İnsanların yarısı okur-yazar olmadığı, diğer yarısı da değişik alfabeler kullandığı için sadece sesli mesajla iletişim kurulan bu platformlarda ben de görüşlerimi sesli olarak dile getirdim ve sadece dua dilek ve temenni ile işlerin yürümeyeceğini, Allah’ın bize adına akıl dediğimiz bir şey verdiğini, bunu kullanıp –hükümetin oyalama taktikleri ile zaman kaybetmek yerine- bir sonraki adımı planlamamız gerektiğini belirttim. Gelen yanıtların çoğu, “yok, bekleyelim ve bol bol dua edelim” şeklindeydi. Afganistanlı Türkmenlerin şu an yaşadığı milli uyanış ve hareketlenme, uzun zamandır merkezi hükümetin bize karşı uyguladığı sistematik görmezden gelme, umarsamama, adam yerine koymama politikasına karşı duyulan bir öfkenin tezahüründen başka bir şey değil.
Yoksa, bütün bu patırtı sadede dokuz yaşındaki masum bir çocuğun kaçırılışına bir tepki değil, aksine yıllardır birikmiş olan kırgınlığın, öfkenin ve hayal kırıklığının dışa vurumu. Öyleyse bu haklı öfke ve tepkiyi organize edip siyasi bir güce dönüştürmek gerekiyor. Benim naçizane önerilerim şunlar:Hükümet iki aydır kaçırılan çocuğu bulmaya çalışıyor, ama ortada bir sonuç yok. Hatta Afgan makamlarının bu konudaki samimiyeti konusunda kafalarda ciddi şüpheler oluştu. Bu şüpheyi gidermek için öncelikle resmi tahkikat timine Türkmen asıllı emekli polis şefleri veya ordu komutanlarından bir iki kişiyi dahil etmek gerekiyor.

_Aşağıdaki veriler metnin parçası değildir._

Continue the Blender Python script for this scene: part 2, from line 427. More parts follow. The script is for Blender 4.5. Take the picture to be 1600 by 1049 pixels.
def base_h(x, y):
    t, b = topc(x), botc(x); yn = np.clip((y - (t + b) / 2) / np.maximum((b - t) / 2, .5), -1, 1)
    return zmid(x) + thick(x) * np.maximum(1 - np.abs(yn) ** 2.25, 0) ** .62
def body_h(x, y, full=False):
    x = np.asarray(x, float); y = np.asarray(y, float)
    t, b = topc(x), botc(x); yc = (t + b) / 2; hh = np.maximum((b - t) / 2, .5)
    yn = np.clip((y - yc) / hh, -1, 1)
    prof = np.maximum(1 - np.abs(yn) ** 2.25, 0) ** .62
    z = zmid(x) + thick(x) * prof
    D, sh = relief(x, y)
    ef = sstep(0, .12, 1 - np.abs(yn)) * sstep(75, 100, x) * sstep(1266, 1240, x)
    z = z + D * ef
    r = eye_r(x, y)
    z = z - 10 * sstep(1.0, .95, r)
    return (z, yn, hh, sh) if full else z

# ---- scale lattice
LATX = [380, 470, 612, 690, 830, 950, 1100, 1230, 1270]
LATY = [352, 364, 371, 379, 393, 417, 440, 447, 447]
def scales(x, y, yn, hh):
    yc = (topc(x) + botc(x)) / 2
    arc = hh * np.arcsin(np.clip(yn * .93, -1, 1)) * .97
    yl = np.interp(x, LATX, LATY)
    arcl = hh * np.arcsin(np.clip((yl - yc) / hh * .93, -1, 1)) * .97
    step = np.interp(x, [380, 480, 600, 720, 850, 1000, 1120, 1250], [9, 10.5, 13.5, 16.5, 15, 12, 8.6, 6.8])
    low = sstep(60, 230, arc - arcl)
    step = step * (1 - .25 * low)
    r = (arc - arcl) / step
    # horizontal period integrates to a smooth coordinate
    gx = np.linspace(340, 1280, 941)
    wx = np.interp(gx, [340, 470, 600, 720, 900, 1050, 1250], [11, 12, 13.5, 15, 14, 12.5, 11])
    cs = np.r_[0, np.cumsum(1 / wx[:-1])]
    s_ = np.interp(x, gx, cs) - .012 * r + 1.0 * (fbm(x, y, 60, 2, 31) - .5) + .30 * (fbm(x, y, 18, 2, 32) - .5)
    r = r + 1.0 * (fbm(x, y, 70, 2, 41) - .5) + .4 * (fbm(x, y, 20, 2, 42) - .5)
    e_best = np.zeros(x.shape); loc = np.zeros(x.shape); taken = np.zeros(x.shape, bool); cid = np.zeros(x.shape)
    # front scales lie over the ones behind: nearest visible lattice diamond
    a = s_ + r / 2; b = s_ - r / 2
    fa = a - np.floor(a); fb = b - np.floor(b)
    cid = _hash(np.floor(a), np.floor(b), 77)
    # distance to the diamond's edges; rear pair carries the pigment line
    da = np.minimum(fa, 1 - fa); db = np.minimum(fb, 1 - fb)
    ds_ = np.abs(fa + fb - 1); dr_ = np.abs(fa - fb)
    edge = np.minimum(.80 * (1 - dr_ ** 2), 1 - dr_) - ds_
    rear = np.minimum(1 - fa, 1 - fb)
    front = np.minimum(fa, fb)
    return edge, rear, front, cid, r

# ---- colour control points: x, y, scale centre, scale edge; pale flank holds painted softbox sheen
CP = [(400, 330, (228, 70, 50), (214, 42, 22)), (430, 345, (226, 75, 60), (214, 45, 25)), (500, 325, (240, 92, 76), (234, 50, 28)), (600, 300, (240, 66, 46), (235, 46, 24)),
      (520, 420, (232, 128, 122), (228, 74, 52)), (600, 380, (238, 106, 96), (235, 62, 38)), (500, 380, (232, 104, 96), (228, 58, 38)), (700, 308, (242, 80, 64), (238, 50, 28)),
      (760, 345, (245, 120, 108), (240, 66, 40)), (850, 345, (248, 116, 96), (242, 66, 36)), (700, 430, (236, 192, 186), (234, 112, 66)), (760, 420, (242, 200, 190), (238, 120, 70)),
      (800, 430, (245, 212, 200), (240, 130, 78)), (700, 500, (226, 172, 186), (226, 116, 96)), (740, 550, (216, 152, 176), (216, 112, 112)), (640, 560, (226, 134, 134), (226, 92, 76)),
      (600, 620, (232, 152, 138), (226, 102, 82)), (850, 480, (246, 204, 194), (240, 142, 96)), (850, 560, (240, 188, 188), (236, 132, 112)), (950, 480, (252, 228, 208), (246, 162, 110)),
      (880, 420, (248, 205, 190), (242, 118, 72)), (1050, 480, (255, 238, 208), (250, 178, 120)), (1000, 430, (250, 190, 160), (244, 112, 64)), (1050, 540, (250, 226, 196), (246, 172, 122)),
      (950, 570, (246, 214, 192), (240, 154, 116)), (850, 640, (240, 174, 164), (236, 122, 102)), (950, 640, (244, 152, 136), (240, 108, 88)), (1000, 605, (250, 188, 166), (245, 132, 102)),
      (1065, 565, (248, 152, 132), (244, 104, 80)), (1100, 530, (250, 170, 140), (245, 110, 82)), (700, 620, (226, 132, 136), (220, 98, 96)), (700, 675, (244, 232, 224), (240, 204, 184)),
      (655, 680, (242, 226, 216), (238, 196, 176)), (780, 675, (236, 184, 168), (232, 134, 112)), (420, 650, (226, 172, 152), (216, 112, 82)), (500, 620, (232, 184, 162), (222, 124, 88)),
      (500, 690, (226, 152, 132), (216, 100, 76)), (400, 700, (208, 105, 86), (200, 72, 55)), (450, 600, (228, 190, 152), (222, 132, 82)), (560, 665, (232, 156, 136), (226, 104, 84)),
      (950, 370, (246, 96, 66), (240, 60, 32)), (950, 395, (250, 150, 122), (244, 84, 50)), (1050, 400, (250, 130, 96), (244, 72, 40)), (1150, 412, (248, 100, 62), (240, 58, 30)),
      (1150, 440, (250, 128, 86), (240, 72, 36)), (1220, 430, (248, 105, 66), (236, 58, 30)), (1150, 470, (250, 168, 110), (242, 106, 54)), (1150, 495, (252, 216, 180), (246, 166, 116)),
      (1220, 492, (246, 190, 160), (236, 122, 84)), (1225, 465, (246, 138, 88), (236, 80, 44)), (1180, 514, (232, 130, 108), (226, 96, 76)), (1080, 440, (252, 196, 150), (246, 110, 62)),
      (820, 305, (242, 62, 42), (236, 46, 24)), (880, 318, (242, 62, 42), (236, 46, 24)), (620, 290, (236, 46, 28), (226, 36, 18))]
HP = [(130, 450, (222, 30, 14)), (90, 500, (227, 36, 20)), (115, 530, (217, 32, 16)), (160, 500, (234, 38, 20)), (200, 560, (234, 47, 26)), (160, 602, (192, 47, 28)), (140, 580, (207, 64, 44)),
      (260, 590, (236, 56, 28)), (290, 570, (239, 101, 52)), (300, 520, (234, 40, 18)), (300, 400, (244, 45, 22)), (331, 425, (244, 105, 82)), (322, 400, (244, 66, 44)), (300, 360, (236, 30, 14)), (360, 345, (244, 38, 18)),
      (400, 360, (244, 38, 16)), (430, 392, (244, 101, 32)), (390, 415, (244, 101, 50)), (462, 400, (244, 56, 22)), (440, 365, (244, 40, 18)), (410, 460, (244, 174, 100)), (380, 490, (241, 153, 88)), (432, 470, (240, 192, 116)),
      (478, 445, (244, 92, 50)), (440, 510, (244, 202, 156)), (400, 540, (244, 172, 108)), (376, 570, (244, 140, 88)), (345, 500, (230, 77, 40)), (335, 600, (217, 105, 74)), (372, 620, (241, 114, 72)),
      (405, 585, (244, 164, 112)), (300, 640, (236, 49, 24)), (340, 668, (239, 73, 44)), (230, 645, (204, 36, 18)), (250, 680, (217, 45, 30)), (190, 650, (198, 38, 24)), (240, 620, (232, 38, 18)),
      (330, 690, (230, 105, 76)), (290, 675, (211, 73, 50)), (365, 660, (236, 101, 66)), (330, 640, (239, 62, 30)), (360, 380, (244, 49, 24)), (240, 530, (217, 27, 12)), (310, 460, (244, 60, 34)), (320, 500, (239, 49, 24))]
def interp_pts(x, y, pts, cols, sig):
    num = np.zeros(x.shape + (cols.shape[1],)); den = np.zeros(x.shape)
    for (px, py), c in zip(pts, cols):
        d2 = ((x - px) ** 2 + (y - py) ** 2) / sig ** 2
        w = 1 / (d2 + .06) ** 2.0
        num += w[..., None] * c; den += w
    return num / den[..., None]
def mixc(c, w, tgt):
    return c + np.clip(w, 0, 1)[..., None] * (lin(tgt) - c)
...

Böylece biz de neler olup bittiğinden emin olabiliriz. Kabil’deki eski siyasetçilerin çoğu gözden düştüğüne ve halkımızın güvenini kaybettiğine göre Kunduz’dan Herat’a kadar Türkmen nüfuslu tüm bölgelerden 25-30 kadar güvenilir, eğitimli, iş bilen, sadık ve dürüst temsilci seçilmeli, bunlar Kabil’deki merkezi hükümetle Türkmen hakları konusunda görüşmelere başlamalıdır. Yoğun Türkmen nüfuslu dört il Kunduz, Belh, Cavzcan ve Faryab illerinde ya vali ya da emniyet müdürü, Türkmen nüfuslu ilçelerde de kaymakam ve emniyet müdürü Türkmen asıllı olmalıdır. Kendi bölgemizde yerel yönetime aktif olarak dahil olursak, bir daha başımıza Abdurrauf olayı gibi bir facia kolay kolay gelmez, gelse de hemen icabına bakabiliriz. Kabinede bakanlık ve büyükelçilik gibi görevler için de hakkımız olanı talep etmeli ve almalıyız. Türkmen halkı adına devlette görev alacak insanlar, işin ehli, eğitimli, deneyimli ve kendini halka hizmete adamış kişiler arasından seçilmeli, sadece dört tane aksakalın ve yaşulunun sözüne bakılmamalıdır. Zira, halkımızın artık zaten kıt olan Türkmen kontenjanındaki koltukları işe yaramaz, bilgisiz ve sadece kendi cebini düşünen muhteris insanlara kaptırma lüksü ve tahammülü yoktur.Bütün bunları yapabilmek için tüm Türkmen örgütlerini ve derneklerini tek çatı altında toplayıp siyasi bir yapıya dönüştürmeliyiz. Bu görüşlerimi dahil olduğum bir sürü sosyal medya platformunda dile getirdim. Aldığım cevap, “önce çocuğu kurtaralım, o işlere sonra bakarız”, şeklindeydi. Çocuk kurtulduktan sonra, (ki henüz ne olacağını bilmiyoruz ama umutlarımızı da kaybetmiş değiliz) büyük ihtimalle çadır kaldırılacak ve uzak köylerden gelen umut dolu insanlar, bir futbol maçı sonrası dağılan kalabalik gibi evlerine geri dönecek. Heyecan sönecek ve ikinci bir faciaya kadar başımızı kuma gömmeye devam edeceğiz. Diğer bir deyişle, pisliği önümüze çıktığı anda temizleyip çöplüğe atmak yerine, -ileride tekrar karşımıza çıkması için- halının altına süpüreceğiz. Oysa demir tavında dövülür demiş atalarımız. Ya da Türkmence deyimle “tamdır gızıp duran vagtı nan yapmak gerek.” Şu an heyecanlar ve umutlar doruktayken iş yapma, birleşme ve siyasi bir güce dönüşme zamanı. Sonra geç olur ve bu heyecanı ve uyanışı bir daha bulamayabiliriz. Benden söylemesi.